Stride has formally sunsetted, ceasing operations; Quasar and Tower have successively perished, Picasso / Composable trapped users' SOL assets after a crash, leaving users empty-handed. Drop has abandoned its TGE and sunsetted, Milkyway has shut down, Demex failed to recover after a hack, Evmos has also essentially died.
These projects covered multiple tracks such as DEX, lending, privacy, NFTs, among others, mainly due to lackluster growth, insufficient revenue, team attrition, and the long-term aftershocks of Terra's collapse.
Meanwhile, some projects chose to migrate to non-Cosmos stacks or committed the ultimate betrayal to the Cosmos narrative. Except for Noble, Sei had also previously decided to abandon its dual-stack architecture in SIP-3 upgrade, planning to retain only the EVM chain by mid-2026.
Akash is migrating to Solana, while projects like Elys, pStake, Jackal, Omniflix are migrating to Base, Stargaze is forking to an independent chain and planning to migrate to the Cosmos Hub, Shade Protocol (rebranded Feather) first migrated to Sei, with potential further EVM-ization in the future.
The core motivation behind these migrations is almost unanimous: the developer tools, liquidity, and market size of the EVM ecosystem far surpass those of Cosmos; project teams are voting with their feet, choosing to follow the money and opportunities.

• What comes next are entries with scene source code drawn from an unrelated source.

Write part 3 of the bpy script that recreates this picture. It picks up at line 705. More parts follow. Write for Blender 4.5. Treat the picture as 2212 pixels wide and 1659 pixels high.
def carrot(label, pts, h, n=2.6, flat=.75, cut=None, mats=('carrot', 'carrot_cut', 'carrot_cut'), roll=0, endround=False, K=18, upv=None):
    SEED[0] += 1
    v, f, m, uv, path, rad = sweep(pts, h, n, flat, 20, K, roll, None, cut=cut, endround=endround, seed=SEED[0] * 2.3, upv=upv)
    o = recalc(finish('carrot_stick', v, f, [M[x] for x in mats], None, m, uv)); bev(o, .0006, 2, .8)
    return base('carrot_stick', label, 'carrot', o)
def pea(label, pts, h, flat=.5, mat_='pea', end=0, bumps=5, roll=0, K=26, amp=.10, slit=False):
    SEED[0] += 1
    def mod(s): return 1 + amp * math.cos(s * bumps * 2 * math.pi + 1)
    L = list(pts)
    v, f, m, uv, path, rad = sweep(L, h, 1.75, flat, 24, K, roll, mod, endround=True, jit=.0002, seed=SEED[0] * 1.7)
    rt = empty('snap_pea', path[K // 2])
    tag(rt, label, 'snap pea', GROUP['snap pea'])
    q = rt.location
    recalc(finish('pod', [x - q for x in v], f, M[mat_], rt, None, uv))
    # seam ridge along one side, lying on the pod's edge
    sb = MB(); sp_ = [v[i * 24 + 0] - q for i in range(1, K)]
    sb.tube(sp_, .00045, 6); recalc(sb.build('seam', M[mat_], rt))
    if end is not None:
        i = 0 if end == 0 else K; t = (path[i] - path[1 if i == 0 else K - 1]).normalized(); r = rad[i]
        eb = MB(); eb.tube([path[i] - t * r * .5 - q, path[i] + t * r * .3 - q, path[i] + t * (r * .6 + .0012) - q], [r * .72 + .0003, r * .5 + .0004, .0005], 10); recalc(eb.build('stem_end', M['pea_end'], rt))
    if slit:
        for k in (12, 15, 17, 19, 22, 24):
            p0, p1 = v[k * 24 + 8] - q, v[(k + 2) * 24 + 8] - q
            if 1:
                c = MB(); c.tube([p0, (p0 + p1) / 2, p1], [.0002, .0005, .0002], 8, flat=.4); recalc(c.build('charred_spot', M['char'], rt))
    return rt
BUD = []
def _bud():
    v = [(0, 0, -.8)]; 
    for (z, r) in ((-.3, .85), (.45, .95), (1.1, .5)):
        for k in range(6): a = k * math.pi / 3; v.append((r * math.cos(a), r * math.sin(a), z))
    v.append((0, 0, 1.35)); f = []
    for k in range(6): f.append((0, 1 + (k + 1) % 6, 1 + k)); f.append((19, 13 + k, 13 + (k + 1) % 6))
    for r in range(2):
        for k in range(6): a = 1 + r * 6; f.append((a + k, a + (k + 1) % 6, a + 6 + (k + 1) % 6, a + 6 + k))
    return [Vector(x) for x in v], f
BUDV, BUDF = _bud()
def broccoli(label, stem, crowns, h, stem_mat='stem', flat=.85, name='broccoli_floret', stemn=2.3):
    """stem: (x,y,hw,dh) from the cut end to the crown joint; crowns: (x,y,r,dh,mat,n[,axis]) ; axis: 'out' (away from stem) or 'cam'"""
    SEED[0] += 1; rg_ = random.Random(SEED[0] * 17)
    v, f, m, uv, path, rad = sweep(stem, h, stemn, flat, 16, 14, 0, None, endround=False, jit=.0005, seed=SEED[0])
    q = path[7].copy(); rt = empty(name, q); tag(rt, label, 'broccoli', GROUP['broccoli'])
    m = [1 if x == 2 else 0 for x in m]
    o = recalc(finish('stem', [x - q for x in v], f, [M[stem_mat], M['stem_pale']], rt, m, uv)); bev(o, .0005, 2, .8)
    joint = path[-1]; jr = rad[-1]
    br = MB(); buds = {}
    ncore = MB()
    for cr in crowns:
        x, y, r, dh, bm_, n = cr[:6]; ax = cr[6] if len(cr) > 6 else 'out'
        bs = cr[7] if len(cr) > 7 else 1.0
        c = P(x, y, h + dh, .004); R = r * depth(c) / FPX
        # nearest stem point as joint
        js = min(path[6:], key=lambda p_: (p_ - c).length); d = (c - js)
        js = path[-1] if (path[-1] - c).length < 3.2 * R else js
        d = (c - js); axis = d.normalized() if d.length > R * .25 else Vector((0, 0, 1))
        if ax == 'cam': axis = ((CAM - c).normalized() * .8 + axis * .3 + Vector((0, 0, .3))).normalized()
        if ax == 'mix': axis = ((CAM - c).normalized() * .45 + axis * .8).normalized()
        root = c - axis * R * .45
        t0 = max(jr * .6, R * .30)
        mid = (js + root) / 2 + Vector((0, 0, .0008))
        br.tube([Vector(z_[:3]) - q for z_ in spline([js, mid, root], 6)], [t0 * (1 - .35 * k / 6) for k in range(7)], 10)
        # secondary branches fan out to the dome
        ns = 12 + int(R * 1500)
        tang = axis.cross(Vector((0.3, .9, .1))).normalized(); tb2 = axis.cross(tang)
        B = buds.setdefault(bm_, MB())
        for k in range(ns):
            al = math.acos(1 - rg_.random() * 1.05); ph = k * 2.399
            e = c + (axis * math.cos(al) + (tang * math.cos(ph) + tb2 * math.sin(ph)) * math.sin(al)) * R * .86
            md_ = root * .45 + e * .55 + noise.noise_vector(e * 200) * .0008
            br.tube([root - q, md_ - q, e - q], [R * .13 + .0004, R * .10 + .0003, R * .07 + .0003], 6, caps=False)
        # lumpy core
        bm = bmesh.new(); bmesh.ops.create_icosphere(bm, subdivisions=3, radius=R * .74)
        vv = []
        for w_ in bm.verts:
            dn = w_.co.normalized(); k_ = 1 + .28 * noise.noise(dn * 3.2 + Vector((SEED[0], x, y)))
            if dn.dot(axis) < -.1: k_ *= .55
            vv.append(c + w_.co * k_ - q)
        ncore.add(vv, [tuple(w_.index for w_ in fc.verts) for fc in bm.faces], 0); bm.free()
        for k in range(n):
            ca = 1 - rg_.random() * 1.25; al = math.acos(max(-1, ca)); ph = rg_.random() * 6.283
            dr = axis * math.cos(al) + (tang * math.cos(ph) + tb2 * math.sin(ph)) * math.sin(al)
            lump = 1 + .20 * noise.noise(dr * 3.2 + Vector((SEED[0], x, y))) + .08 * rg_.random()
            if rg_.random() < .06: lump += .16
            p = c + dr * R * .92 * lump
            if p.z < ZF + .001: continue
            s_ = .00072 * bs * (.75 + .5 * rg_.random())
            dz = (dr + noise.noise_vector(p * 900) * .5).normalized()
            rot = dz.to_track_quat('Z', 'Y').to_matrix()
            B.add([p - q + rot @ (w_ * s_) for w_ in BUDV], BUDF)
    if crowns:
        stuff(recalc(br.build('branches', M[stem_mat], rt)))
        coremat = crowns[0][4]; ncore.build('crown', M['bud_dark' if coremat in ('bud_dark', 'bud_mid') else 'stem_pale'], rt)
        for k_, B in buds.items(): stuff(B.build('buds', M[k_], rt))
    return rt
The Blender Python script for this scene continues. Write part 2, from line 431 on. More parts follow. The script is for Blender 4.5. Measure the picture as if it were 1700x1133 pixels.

There is another group of projects that, while not dead, have entered maintenance mode or resource redirection, with slow project progress.
Osmosis has entered maintenance mode, still maintaining tokenomics and other updates, but with a noticeable outward shift in team resources and a significant drop in activity; Astroport is similar, essentially stagnant; after the Axelar team was acquired by Circle, the original project's influence sharply declined. These projects were once the pillars of Cosmos DeFi but have now become a microcosm of ecosystem contraction.
Mantra has undergone restructuring (January 2026 layoffs, cost optimization) and the OM token crash (nearly 99% drop), but the project is still advancing. The ERC-20 OM migration is underway, with RWA vaults, launchpad, and other features in development, and there will continue to be operations of an IBC-compatible RWA EVM L1.
Furthermore, a large number of DEXs such as Wynd, Hopers, Junoswap, Loop, TerraSwap, among others, closed in 2024-2025. Retail DeFi is basically cooling off, with only institutions and RWAs holding the fort.
The MAP OF ZONES shows IBC connecting 110 chains, but IBC traffic is heavily concentrated in the top few (Noble, Osmosis, Cosmos Hub), and once Noble's liquidity moves away, the entire ecosystem's vitality will be further diminished.
Although the Cosmos 2026 roadmap attempts to reverse the decline through EVM compatibility and high-performance upgrades, Noble's "walkout" undoubtedly reveals a harsh reality: in the face of liquidity, the technological narrative often appears feeble and inadequate.